The FT and Our Monetary Shamans
As our long time readers know, we regard the Financial Times' editorial line in monetary matters as terribly misguided. The paper is strongly in favor of Keynesian recipes and central economic planning. Money printing and deficit spending are both hailed as the only thinkable 'solutions' to the problems money printing and deficit spending have created in the first place. The free market rarely comes up for air in the FT, especially not when the topic under discussion is money. The paper's chief economist Martin Wolf is best described as a dangerous monetary crank. That may sound uncharitable, but it happens to be the truth (sometimes one must call a spade a spade; what else can one say about a man who openly called for 'more money printing' and 'helicopter money' on numerous occasions?). To be fair, the FT is not a completely useless rag. The Alphaville blog is often quite informative, and the paper also gives room to critical voices from time to time (in very measured doses).
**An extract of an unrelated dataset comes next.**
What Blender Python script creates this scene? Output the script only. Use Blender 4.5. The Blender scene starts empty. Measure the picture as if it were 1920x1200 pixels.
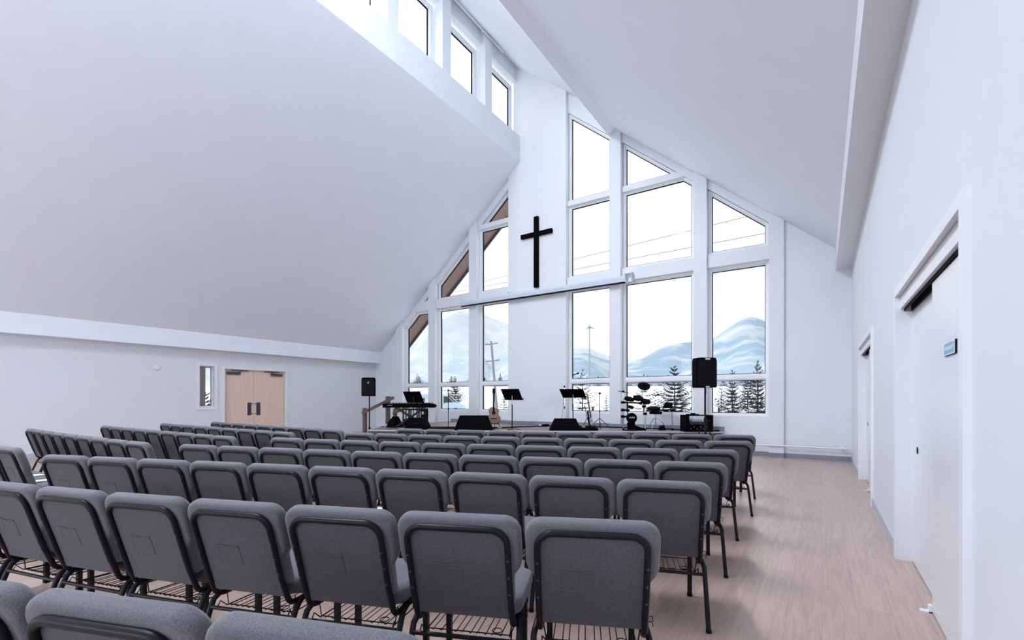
import bpy, bmesh, math, random
from mathutils import Vector, Matrix, Euler, noise

random.seed(7)
S = bpy.context.scene
C = S.collection
PI = math.pi

# ---------------------------------------------------------------- camera
F_PX = 862.37
TH = math.radians(33.97)
cam_d = bpy.data.cameras.new('camera')
cam = bpy.data.objects.new('camera', cam_d)
C.objects.link(cam)
cam.location = (0, 0, 1.32)
cam.rotation_euler = (PI / 2, 0, TH)
cam_d.sensor_width = 36
cam_d.lens = 36 * F_PX / 1920
cam_d.shift_y = 150.0 / 1920
cam_d.clip_end = 9000
cam_d.clip_start = 0.05
S.camera = cam

# ---------------------------------------------------------------- exposure
S.view_settings.view_transform = 'Standard'
S.view_settings.look = 'None'
S.view_settings.gamma = 1
S.view_settings.use_curve_mapping = False
S.view_settings.exposure = 0.52

# ---------------------------------------------------------------- world (bright overcast sky)
W = bpy.data.worlds.new('world'); S.world = W
W.use_nodes = True
nt = W.node_tree; nt.nodes.clear()
wo = nt.nodes.new('ShaderNodeOutputWorld'); bg = nt.nodes.new('ShaderNodeBackground')
tc = nt.nodes.new('ShaderNodeTexCoord'); nz = nt.nodes.new('ShaderNodeTexNoise'); rp = nt.nodes.new('ShaderNodeValToRGB')
mp = nt.nodes.new('ShaderNodeMapping'); mp.inputs['Scale'].default_value = (1, 1, 3)
nz.inputs['Scale'].default_value = 2.2; nz.inputs['Detail'].default_value = 6
rp.color_ramp.elements[0].position = 0.32; rp.color_ramp.elements[0].color = (0.90, 0.93, 0.97, 1)
rp.color_ramp.elements[1].position = 0.52; rp.color_ramp.elements[1].color = (0.96, 0.975, 1.0, 1)
nt.links.new(tc.outputs['Generated'], mp.inputs['Vector']); nt.links.new(mp.outputs[0], nz.inputs['Vector'])
nt.links.new(nz.outputs['Fac'], rp.inputs['Fac']); nt.links.new(rp.outputs[0], bg.inputs['Color'])
bg.inputs['Strength'].default_value = 1.03
# bright sky lobe added on the unseen left to push light through the high windows
dt = nt.nodes.new('ShaderNodeVectorMath'); dt.operation = 'DOT_PRODUCT'; dt.inputs[1].default_value = Vector((-0.84, 0.1, 0.55)).normalized()
nt.links.new(tc.outputs['Generated'], dt.inputs[0])
mx_ = nt.nodes.new('ShaderNodeMath'); mx_.operation = 'MAXIMUM'; mx_.inputs[1].default_value = 0.0; nt.links.new(dt.outputs['Value'], mx_.inputs[0])
pw = nt.nodes.new('ShaderNodeMath'); pw.operation = 'POWER'; pw.inputs[1].default_value = 14; nt.links.new(mx_.outputs[0], pw.inputs[0])
ma = nt.nodes.new('ShaderNodeMath'); ma.operation = 'MULTIPLY_ADD'; ma.inputs[1].default_value = 3.2; ma.inputs[2].default_value = 1.0; nt.links.new(pw.outputs[0], ma.inputs[0])
nt.links.new(ma.outputs[0], bg.inputs['Strength'])
nt.links.new(bg.outputs[0], wo.inputs[0])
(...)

However, the main reason why we occasionally read the FT's editorials is to learn what the etatiste opposition thinks. Its writers just love to make up new and better 'plans' for the bureaucrats at central banks and other central planning institutions. This is actually par for the course – as a rule, socialists of all stripes want the authorities to adopt their personal plan. Individuals and their plans and goals do not figure in these grandiose social engineering schemes.
[Must Read: The Alchemists: Three Central Bankers and a World on Fire]
No matter how far out the ideas presented in the FT are, many are sooner or later adopted, in short, the paper often appears to be floating 'trial balloons' just before they become the official line of thinking. Not least because of the adoption of many of these policy prescriptions, we are approaching the system's final catastrophe at what is probably the fastest speed possible under the current institutional arrangements.
A hat tip to Bill Fleckenstein: in one of his recent missives, he mentioned an FT article that we would very likely have missed otherwise. The article in question is by Mrs. Gillian Tett, and although its tone suggests that she is presenting a new idea, she is actually describing things as they already are. Mrs. Tett argues that the next Fed chairman must become like a 'shaman' (or as we would put it, a witch doctor). However, isn't that a description that fits central bankers already? Let us see:
They are representatives of several religions (Keynesianism, monetarism and a dash of rational expectationism, wrapped in an econometric package) and the entire financial world parses and dreads their pronouncements. They give work to a large priestly caste that is most of the time writing apologias for their actions, clad in a cloak of scientism.
According to Mrs. Tett, the next Fed chairman must bend us to his or her will by “persuading us all to think in a manner that suits the Fed’s economic goals”, by means of the wily employment of 'ritualistic statements'.